To be funny, my father would sometimes stand in the doorway between the kitchen and the back room and lift one of his little hairless chicken legs up in the air, slipper dangling and smiling that big goofy toothy grin he had, pretending to be ready to plutz if someone didn't pay attention to him.  Oh Jimmy" Mom would say, seriously angry "stop that.  Go upstairs to the bathroom if you need to do that."  He would laugh and wave her away, then smile back at me, our little joke against Mom.  One time when I was in the 5th grade, he, well, let's just say he mis-calculated, and after lifting his little chicken leg in the air and pretending to hunker down a little, a terrible accident happened.  The look on his face changed from mischief and glee to horror and shame, and he took off up the stairs, as fast as those little chicken legs could carry him.  "That serves him right," Mom said, "I hope he has to change his shorts."

We may not have been allowed to say "fart" but we sure did talk about plutzes a lot amongst ourselves.  I could also recognize each family member by their distinct plutz signature.  My dad's were the worst of course -- he was the lion of the plutzers, something to aspire to.  My Mom's smelled like little bursts of "My Sin," her favorite perfume.

Sharon's plutzes always smelled like root beer floats and Jeri's, like tartar sauce.  My cousins, like us, also didn't use the F word but they refused to call them plutzes -- too lower class for them, I guess.  They called them "litseys" which just seemed too uppity and embarrassing to me and I think it's just a varation of plutz anyway.  If you're going to re-name something, either make it better or just surrender and use the best word possible even if you didn't think of it.  They were always stealing our lines and pretending to be better than us.

Anyway, even with Ann's plutzing, my mom liked getting out of the house just a little bit once in a while.  She would usually ask Thela to drive her over for her hair appointment or, if the weather was nice, she would walk the 2 1/2 blocks down Sunset Drive, up Werner Road and over onto Oliver Lee.  She would look at people's houses and the flowers and the trees.  This was like a little vacation for her.

Mom also knew that, if she didn't go to Ann for her hair, the only hair that Ann would be styling was on dead people at Kurrus Funeral Home and Mrs.

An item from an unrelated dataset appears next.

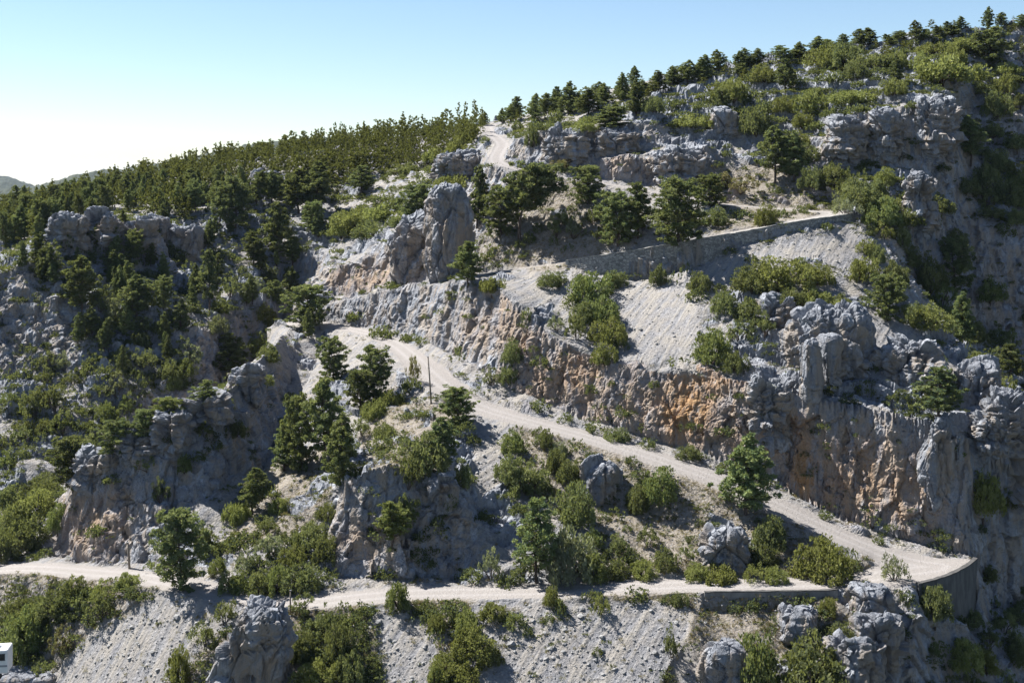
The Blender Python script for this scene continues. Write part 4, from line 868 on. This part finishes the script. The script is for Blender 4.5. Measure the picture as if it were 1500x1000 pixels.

Wright who was about 90 years old, only had about 3 snow white hairs and couldn't hear the plutz with each step Ann took anyway because she refused to wear her hearing aids.  Apparently, Mrs. Wright thought that hearing aids could signal the aliens and "under no circumstances am I gonna help them damn aliens take over the earth.  No sir."  In the summer, I used to jam toothpicks into the Wrights' doorbell just to hear it ring all day long until her husband, Leroy, got home from work.  The sound of that ringing over and over again for hours made me and Mary Kay McNamara laugh so hard we almost wet ourselves, lying in the grass in the Wright's side yard.

At the time, I could never understand how Mom could could go to Ann Cleaver to get her hair done, putting up with the pokes, prods and plutzes much less why she would dye -- I mean, rinse -- her hair old lady blue.  When I questioned her, she usually didn't respond or she would say "you'll understand some day" or "where else would I go?"  Well, she could go to the House of Charles in downtown Belleville but, really, "why would I go all the way down there when Ann is so close?"  And so dear.  And, to be honest, I don't think anyone else in town had the right shade of blue for my mom.  Oh, I don't know about that -- what about Cy Vernier's Paint Store?  Suffice it to say that Mom knew the old lady blue hair was a joke to some but, to her, it was simply age appropriate.  A badge of honor.  She was over 50 and it was just what she was supposed to do.

So, there, in the quiet late 60's/early 70's in Belleville Illinois, where life was simple and you didn't have to lock your doors or worry about where your kids were after dark, my mom lived with the old lady blue hair, the scabs and blueberry stains and, yes, even the plutzes of one of her favorite and dearest friends.